Bones and All

Luca Guadagnino is far from the first director to make the connection between romance and violence, and to equate the rush both can give to a person. Bones and All has a lot of carnage throughout, but it is a romance foremost. Its fluctuation between genres is what makes it so appealing, and Guadagnino handles those transitions with surprising alacrity. It’s your every day love story between two young people living below the poverty line, the biggest twist here being that they’re both cannibals. The movie leans fully into both the shock value of their behavior and the tenderness of their connection. From I Am Love to Call Me By Your Name, Guadagnino’s films have always had a touch of the forbidden in his characters’ relationships, and Bones and All takes that to the extreme.

For me and the twelve other people who watched Trey Edwards Shults’ Waves in 2019, we already knew Taylor Russell was a star in the making. Bones and All gives her a well-earned showcase role, playing Maren Yearly, an eighteen-year-old girl abandoned by her father (Andre Holland) after she tries to bite off one of her classmate’s finger. His departure feels less cruel than it should, you get the sense that he’s finally admitted defeat in a situation he’s been trying to control Maren’s entire life. He leaves her with her birth certificate, which includes the hometown of her mother who left herself when Maren was just a baby. Alone, Maren decides to travel from Virginia to Minnesota to find the mother she has no memory of and rebuild some semblance of normalcy.

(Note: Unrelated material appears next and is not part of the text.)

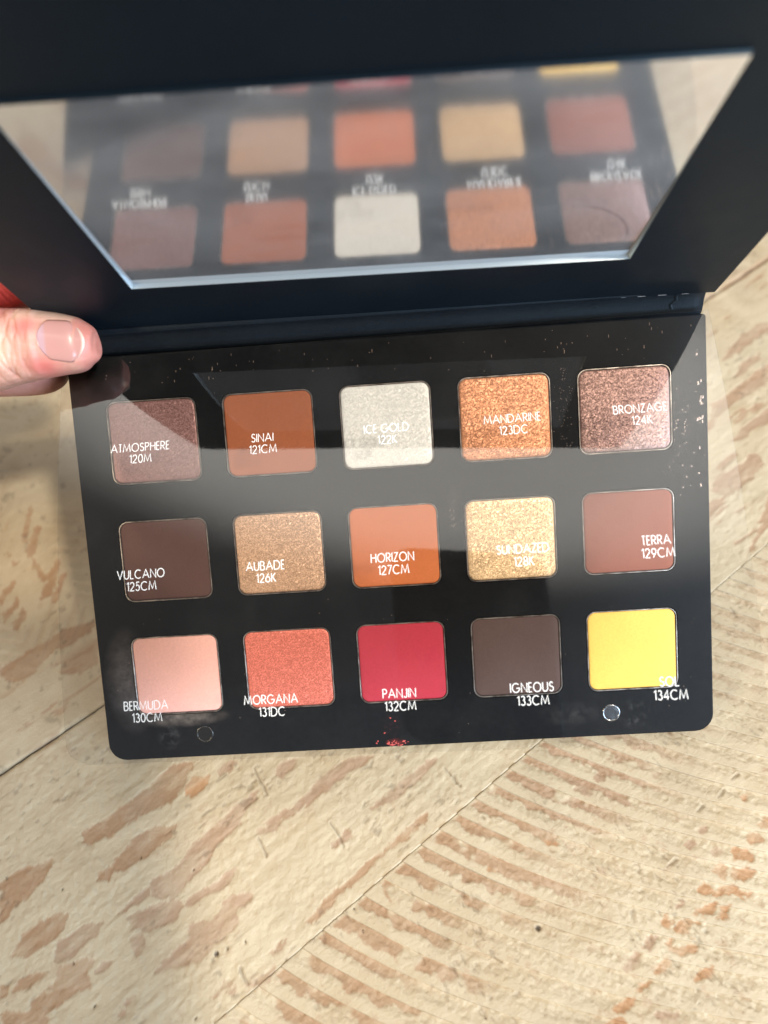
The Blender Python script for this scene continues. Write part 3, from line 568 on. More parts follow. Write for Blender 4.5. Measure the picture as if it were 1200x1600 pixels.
SHADES = [('ATMOSPHERE', '120M', 'mauve brown shimmer', (0.26, 0.130, 0.128), 'fine'), ('SINAI', '121CM', 'matte terracotta brown', (0.42, 0.130, 0.058), 'matte'),
          ('ICE GOLD', '122K', 'pale silvery white shimmer', (0.95, 0.97, 1.0), 'pearl'), ('MANDARINE', '123DC', 'copper orange shimmer', (0.72, 0.315, 0.165), 'fine'),
          ('BRONZAGE', '124K', 'rose bronze glitter', (0.30, 0.170, 0.150), 'foil'),
          ('VULCANO', '125CM', 'matte dark chocolate brown', (0.096, 0.046, 0.040), 'matte'), ('AUBADE', '126K', 'golden tan glitter', (0.60, 0.375, 0.25), 'foil'),
          ('HORIZON', '127CM', 'matte bright orange', (0.60, 0.170, 0.058), 'matte'), ('SUNDAZED', '128K', 'yellow gold glitter', (0.82, 0.545, 0.32), 'foil'),
          ('TERRA', '129CM', 'matte brick brown', (0.245, 0.072, 0.042), 'matte'),
          ('BERMUDA', '130CM', 'matte pale peach pink', (0.82, 0.445, 0.395), 'matte'), ('MORGANA', '131DC', 'coral red shimmer', (0.66, 0.165, 0.118), 'satin'),
          ('PANJIN', '132CM', 'matte crimson red', (0.44, 0.028, 0.052), 'matte'), ('IGNEOUS', '133CM', 'matte charcoal brown', (0.080, 0.046, 0.040), 'matte'),
          ('SOL', '134CM', 'matte egg yolk yellow', (0.80, 0.49, 0.10), 'matte')]
def rim_mesh():
    g = Geo()
    prof = [(0.0, -1.5), (0.0, -0.05), (0.07, 0.03), (0.26, 0.03), (0.36, -0.06), (0.36, -0.6)]
    g.loops([rrect(0, 0, PW-2*i, PH-2*i, 2.7-i, z) for i, z in prof])
    return g.mesh('pan', smooth=False)
def powder_mesh(seed):
    g = Geo()
    prof = [(0.38, -0.85), (0.40, -0.42), (0.62, -0.26), (1.0, -0.20), (2.0, -0.15), (5.5, -0.12)]
    L = [rrect(0, 0, PW-2*i, PH-2*i, max(2.7-i, 0.6), z) for i, z in prof]
    g.loops(L, cap1=True)
    return g.mesh('pressed_powder', smooth=True)
rim_me = rim_mesh(); rim_me.materials.append(M_RIM)
for i, (nm, code, look, col, kind) in enumerate(SHADES):
    r, c = divmod(i, 5)
    pan = bpy.data.objects.new('pan', rim_me); COL.objects.link(pan); pan.parent = palette
    pan.location = ((c-2)*PX*MM, (1-r)*PY*MM, 0)
    pan['label'] = look + ' eyeshadow in its square tin pan'
    p = link('pressed_powder', powder_mesh(i), powder_material('powder ' + look, col, kind), pan)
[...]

It’s this trip where she learns that her cannibalistic urges are not as uncommon as she might think. First she encounters the much older Sully (Mark Rylance), who spots her “condition” just by her smell (in one of the film’s flimsiest narrative conceits, cannibals can identify each other by smell). Sully invites Maren into his home, except she realizes it’s not his home after all, but the home of an older woman on the verge of death. Disturbed by the Sully’s unnerving personality and the frank way in which he speaks of their hungers, Maren chooses to stay against her better judgment, and the two of them feed on her corpse shortly after she dies. Sully decides to take Maren under her wing, but she has other plans and flees in the morning.

Not long after, in Ohio, she meets Lee (Timothée Chalamet), another fellow cannibal living off his wits and the bodies of unsuspecting victims. Standoffish at first, Lee quickly takes to Maren, and agrees to accompany her to Minnesota. He’s also estranged from his family, but he’s the one who left. His youngest sister, Kayla (Anna Cobb), doesn’t understand why he’s always away from home and doesn’t stay for long when he comes back (an unseen mother probably knows more than she lets on). Hitting the road in Reagan-era America, the two live on the edge of both danger and destitution. Taking the money and cars of their victims, their road trip is held together by their savvy, and as they get further along, they fall helplessly in love with each other.

Bones and All is at its best when it’s about Lee and Maren. Chalamet, who shows up a full thirty minutes into the movie, not only gives the film a much-needed boost of charm, but his chemistry with Russell gives the film an emotional crux that it desperately needs. The performances from Chalamet and Russell, captivating and vulnerable, are phenomenal, and illustrate the film’s central point: what is it like to live and love in a world that makes you a monster? Guadagnino’s films are always at least a little bit political, and his frequent allusions to Reagan, and the despair caused by his trickle-down policies, subtly colors their experience. A person has to eat, no matter what depravity has to occur to make that happen.

Mark Rylance’s Sully is the film’s most nefarious element, and I fear the veteran English actor is woefully miscast in the part. His scenes, which are few but substantial, consume the movie, take away from the Lee-Maren relationship that works so well, and distracts with Rylance’s unnecessary, upsetting flourishes. The character of Sully is meant to be creepy to the point of intrusion, but this interpretation – and Guadagnino’s framing of it – gives no room for anything else. It’s the film’s weakest element and one that risks overturning the whole film. Bones and All just barely survives it, thanks mostly to Russell and Chalamet whose greatness far outweigh Rylance’s bloated performance.

The delicate balancing act that Guadagnino is trying to pull off here, between the gore of body horror and the compassion of a romance, is mostly well executed. Bones and All is filled with evocative imagery and is a more handsome film than you’d probably expect, considering the subject matter. A surprisingly mellow, acoustic-based score from Trent Reznor and Atticus Ross hums melancholy melodies below the action, perfectly encapturing the dichotomy between Lee and Maren’s passionate love and ruthless violence. No one will be surprised by how good Chalamet is here, though he is especially impressive. The biggest cheer belongs to Taylor Russell, an actress whose emotional transparency matches perfectly with Guadagnino. We can all agree that she is officially a star.